ITEM 8.01. Other Events.

On August 13, 2009, the Company issued a press release regarding the restructuring plan. A copy of the press release is filed as Exhibit 99.1 to this Current Report and incorporated by reference herein.

Forward-Looking Statements

This Current Report on Form 8-K contains “forward-looking statements” as defined by the Private Securities Litigation and Reform Act of 1995. These include certain statements about the Company’s restructuring decisions, the amount of the reduction of the Company’s worldwide workforce, the restructuring’s effect on operational efficiencies, the impact of restructuring on global plant sites, the location of headcount reductions, expected annualized cost savings, the amount of pre-tax restructuring costs, and the timing of recognition of such costs, the amount of cash cost of pre-tax restructuring costs, and the timing of incurrence of such cash cost. To identify these statements look for words like “believes”, “expects”, “may”, “will”, “should”, “could”, “seeks”, “intends”, “plans”, “estimates”, or “anticipates” and similar words or phrases. Discussions of strategy, plans or intentions often contain forward-looking statements. Forward looking statements necessarily depend on assumptions, data or methods that may be incorrect or imprecise and are subject to risks and uncertainties. The statements in this Current Report on Form 8-K are based on current expectations, forecasts and assumptions involving risks and

uncertainties that could cause actual outcomes and results to differ materially. These risks and uncertainties include, but are not limited to: the outcome of the Company’s consultations with its employees and their representatives; delays encountered in finalizing the scope of, and implementing, the restructuring; the failure to achieve targeted cost savings; the failure to meet operational targets and customer requirements due to loss of employees and any work stoppages that might occur; the effect of different legal and regulatory requirements that govern the extent and the speed of the Company’s ability to reduce its manufacturing capacity and workforce; and other factors that the Company may not have currently identified or quantified; and the risks, relevant factors and uncertainties identified in the Company’s Annual Report on Form 10-K for the fiscal year ended October 31, 2008 and our other securities filings. The Cooper Companies disclaims any intention or obligation to update or revise any forward-looking statements, whether as a result of new information, future events or otherwise.

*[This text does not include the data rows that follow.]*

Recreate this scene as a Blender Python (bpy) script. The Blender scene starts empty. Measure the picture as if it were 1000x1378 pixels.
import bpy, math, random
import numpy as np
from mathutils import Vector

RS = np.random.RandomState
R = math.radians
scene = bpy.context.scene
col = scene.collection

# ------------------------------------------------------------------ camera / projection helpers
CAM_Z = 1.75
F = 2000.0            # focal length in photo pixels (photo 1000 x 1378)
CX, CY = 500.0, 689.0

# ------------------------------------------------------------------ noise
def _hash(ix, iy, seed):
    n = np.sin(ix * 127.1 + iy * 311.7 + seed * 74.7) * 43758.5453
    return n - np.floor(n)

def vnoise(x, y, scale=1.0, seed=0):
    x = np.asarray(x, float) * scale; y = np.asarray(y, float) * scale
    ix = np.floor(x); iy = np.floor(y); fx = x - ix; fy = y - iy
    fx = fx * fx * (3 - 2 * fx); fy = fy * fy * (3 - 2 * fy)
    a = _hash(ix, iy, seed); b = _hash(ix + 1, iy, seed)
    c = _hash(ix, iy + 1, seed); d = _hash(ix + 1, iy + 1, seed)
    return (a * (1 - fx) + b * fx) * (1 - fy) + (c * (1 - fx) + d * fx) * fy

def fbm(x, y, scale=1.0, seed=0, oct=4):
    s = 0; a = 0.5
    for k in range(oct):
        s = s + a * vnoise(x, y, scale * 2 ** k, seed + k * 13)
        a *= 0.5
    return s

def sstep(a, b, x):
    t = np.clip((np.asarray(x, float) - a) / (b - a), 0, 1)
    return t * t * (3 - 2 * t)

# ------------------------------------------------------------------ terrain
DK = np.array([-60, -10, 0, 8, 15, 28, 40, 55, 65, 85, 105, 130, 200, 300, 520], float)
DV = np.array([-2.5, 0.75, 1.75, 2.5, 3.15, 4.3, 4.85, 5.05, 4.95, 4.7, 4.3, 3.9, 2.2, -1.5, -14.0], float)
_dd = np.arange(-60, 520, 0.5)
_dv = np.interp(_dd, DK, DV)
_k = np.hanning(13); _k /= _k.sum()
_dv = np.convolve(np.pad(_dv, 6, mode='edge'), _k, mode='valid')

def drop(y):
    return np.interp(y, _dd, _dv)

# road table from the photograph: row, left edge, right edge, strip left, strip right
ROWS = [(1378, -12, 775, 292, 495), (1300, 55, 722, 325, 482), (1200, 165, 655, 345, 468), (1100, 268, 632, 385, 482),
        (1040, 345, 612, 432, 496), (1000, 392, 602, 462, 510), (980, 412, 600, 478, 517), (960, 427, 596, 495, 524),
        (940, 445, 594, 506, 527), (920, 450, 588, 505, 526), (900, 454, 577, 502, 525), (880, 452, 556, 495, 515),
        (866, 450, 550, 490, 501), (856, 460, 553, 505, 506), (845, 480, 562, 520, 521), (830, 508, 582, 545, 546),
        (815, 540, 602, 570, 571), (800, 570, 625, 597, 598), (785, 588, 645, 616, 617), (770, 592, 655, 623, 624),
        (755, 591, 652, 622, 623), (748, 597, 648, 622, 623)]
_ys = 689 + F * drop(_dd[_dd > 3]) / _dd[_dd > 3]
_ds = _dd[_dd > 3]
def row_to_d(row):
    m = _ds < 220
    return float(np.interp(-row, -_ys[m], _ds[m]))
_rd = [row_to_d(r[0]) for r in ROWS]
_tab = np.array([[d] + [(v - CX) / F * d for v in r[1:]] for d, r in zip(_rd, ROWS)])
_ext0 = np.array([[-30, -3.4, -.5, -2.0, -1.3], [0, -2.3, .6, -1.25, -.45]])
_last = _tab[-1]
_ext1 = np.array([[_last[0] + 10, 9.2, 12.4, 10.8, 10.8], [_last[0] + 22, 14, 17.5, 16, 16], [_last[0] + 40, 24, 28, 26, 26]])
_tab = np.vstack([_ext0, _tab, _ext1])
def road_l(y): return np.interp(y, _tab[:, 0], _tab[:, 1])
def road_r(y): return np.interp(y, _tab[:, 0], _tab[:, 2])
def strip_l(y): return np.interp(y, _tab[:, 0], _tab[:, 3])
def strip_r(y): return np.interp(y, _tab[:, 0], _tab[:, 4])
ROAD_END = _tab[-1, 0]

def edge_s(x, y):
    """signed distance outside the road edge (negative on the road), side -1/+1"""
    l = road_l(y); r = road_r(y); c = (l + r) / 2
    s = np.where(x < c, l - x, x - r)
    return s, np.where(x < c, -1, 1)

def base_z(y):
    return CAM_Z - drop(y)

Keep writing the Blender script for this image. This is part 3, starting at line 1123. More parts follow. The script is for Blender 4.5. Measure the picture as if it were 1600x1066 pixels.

ITEM 9.01. Financial Statements and Exhibits.


(d) Exhibits.


Exhibit No.



99.1   Press Release dated August 13, 2009 of The Cooper Companies, Inc.


Pursuant to the requirements of the Securities Exchange Act of 1934, the registrant has duly caused this report to be signed on its behalf by the undersigned hereunto duly authorized.




/s/    Carol R. Kaufman

  Carol R. Kaufman

Senior Vice President of Legal Affairs,

Secretary and Chief Administrative Officer

Dated: August 13, 2009



Exhibit No.



99.1   Press Release dated August 13, 2009 of The Cooper Companies, Inc.